Mas a peça é bem construída, os cordelinhos bem oleados, a graça é discreta e sensível, a elegância mantém-se de princípio até ao fim, e serve perfeitamente para um bom exercício de encenação e representação pelo Teatro dos Aloés. O cenário é muito bonito e engenhoso, a encenação de José Peixoto é delicada e inteligente, um verdadeiro trabalho de miniaturista, atenta a todos os pormenores, movimentando com alegria e vivacidade as personagens no espaço cénico, e trabalhando com eficácia cada frase, cada gesto. O elenco (Adriana Moniz, Carla Chambel, Carlos Malvarez, Jorge Silva, José Peixoto, Nuno Nunes e Sara Cipriano) é globalmente bastante competente e deixa-se contaminar pela graça festiva do texto, a iluminação é excelente, tirando bom partido do cenário, e o acompanhamento musical inspirado.

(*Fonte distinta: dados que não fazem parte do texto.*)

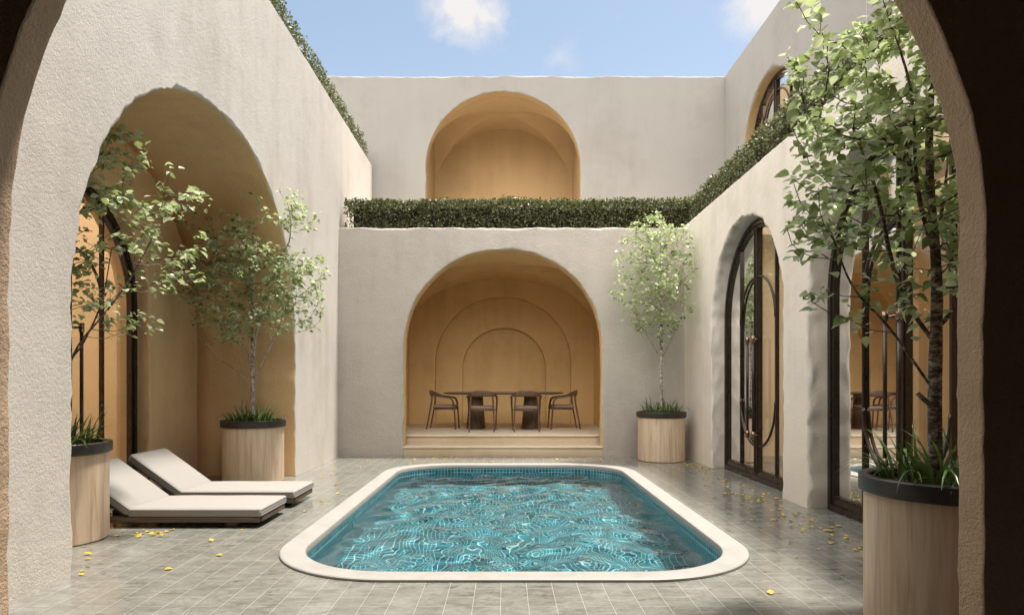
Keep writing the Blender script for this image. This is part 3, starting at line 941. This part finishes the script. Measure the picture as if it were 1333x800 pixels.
hedge('straight clipped dark hedge on top of the low back wall above the alcove', -2.80, 3.35, 11.50, 11.98, 3.90, 4.47, 26000, 3, .042)
hedge('long clipped hedge rising along the top of the right wall', 3.17, 3.62, 3.1, 11.60, 3.90, 4.44, 30000, 4, .04)
hedge('clipped hedge along the top edge of the tall left wall against the sky', -3.40, -2.95, 3.2, 14.1, 5.94, 6.36, 24000, 5, .036)

# ------------------------------------------------------------------ loungers
def lounger(loc, label):
    """local: foot end at x=0, head towards -x, y across"""
    root = empty('sun_lounger', loc, label, 'lounger', 'low sun loungers beside the pool')
    W = .35; hx = -1.19; A = R(36)
    f = MB()
    f.bevbox(-1.86, -.02, -W+.005, -W+.045, .05, .098, .004, 2)
    f.bevbox(-1.86, -.02, W-.045, W-.005, .05, .098, .004, 2)
    f.bevbox(-.055, -.006, -W+.047, W-.047, .051, .097, .004, 2)
    f.bevbox(-1.86, -1.82, -W+.047, W-.047, .051, .097, .004, 2)
    for k in range(12):
        x = -1.12+k*.09
        f.bevbox(x, x+.07, -W+.047, W-.047, .078, .0965, .003, 1)
    f.build('base_frame', M['slat_wood'], root)
    for sx in (-1.62, -.28):
        for sy in (-1, 1):
            l = MB(); l.bevbox(sx-.05, sx+.05, sy*.27-.03, sy*.27+.03, 0.0, .051, .004, 1); l.build('leg', M['slat_wood'], root)
    def cushion(L_, name, T=.075):
        nx, ny = 24, 14; bm = bmesh.new()
        bmesh.ops.create_cube(bm, size=1)
        for v in bm.verts: v.co = Vector((v.co.x*L_, v.co.y*2*W, v.co.z*T))
        bmesh.ops.bevel(bm, geom=bm.edges[:], offset=.024, segments=4, affect='EDGES', profile=.55)
        bmesh.ops.subdivide_edges(bm, edges=[e for e in bm.edges if e.calc_length() > .2], cuts=8, use_grid_fill=True)
        for v in bm.verts:
            x, y = v.co.x/(L_/2), v.co.y/W
            if v.co.z > 0: v.co.z += .010*(1-x**4)*(1-y**4)+.003*n3(v.co.x*5, v.co.y*5, L_)
        for fc in bm.faces: fc.smooth = True
        me = bpy.data.meshes.new(name); bm.to_mesh(me); bm.free()
        o = link(name, me, M['cushion'], root)
        # welt cord round the top and bottom edge
        for sz in (1, -1):
            c = MB(); P = []
            rr_ = .03
            for (cx, cy, a0) in ((L_/2-rr_, W-rr_, 0), (-L_/2+rr_, W-rr_, 90), (-L_/2+rr_, -W+rr_, 180), (L_/2-rr_, -W+rr_, 270)):
                for k in range(5):
                    a = R(a0+90*k/4); P.append((cx+(rr_-.002)*math.cos(a), cy+(rr_-.002)*math.sin(a), sz*(T/2-.012)))
            c.tube(P+[P[0]], .0045, 6, cap=False); c.build('piping', M['cushion'], o)
        return o
    s = cushion(1.185, 'seat_cushion'); s.location = (hx+1.185/2+.004, 0, .098+.0375)
    b = cushion(.66, 'back_cushion')
    d = Vector((-math.cos(A), 0, math.sin(A))); n = Vector((math.sin(A), 0, math.cos(A)))
    hinge = Vector((hx, 0, .10))
    c = hinge+d*.335+n*.040
    b.rotation_euler = (0, A, 0); b.location = c
    p = MB(); p.bevbox(-.325, .325, -W+.03, W-.03, -.012, .012, .004, 1)
    po = p.build('backrest_panel', M['slat_wood'], root); po.rotation_euler = (0, A, 0); po.location = hinge+d*.335-n*.012
    for sy in (-1, 1):
        q = MB(); t = hinge+d*.42-n*.025
        q.tube([(t.x, sy*.22, t.z), (t.x-.10, sy*.22, .085)], .012, 8); q.build('strut', M['slat_wood'], root)
    return root
lounger((-2.165, 6.20, 0), 'cream cushioned lounger nearer the camera, head end behind the planter')
lounger((-2.165, 7.13, 0), 'cream cushioned lounger farther from the camera with its raised back in full view')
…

Se a peça não arrasa, o divertimento que provoca é salutar e demonstra o bom momento do Teatro dos Aloés, que se saúda. (Até domingo, 15, no Teatro D. Maria II).


OS JURAMENTOS INDISCRETOS (Les Serments Indiscrets), de Marivaux; tradução Maria João Brilhante; encenação José Peixoto; cenografia Marta Carreiras; conceito de figurinos Marta Carreiras a partir dos figurinos do espólio do TNDM II de Abílio Matos e Silva, Catarina Amaro, Nuno Carinhas, Octávio Clérigo, Ruy de Matos; desenho de luz Jochen Pasternacki; música Luís Cília; Assistência de encenação Anna Eremin; Intérpretes:  Adriana Moniz, Carla Chambel, Carlos Malvarez, Jorge Silva, José Peixoto, Nuno Nunes, Sara Cipriano; coprodução Teatro dos Aloés, TNSJ. M/12 anos.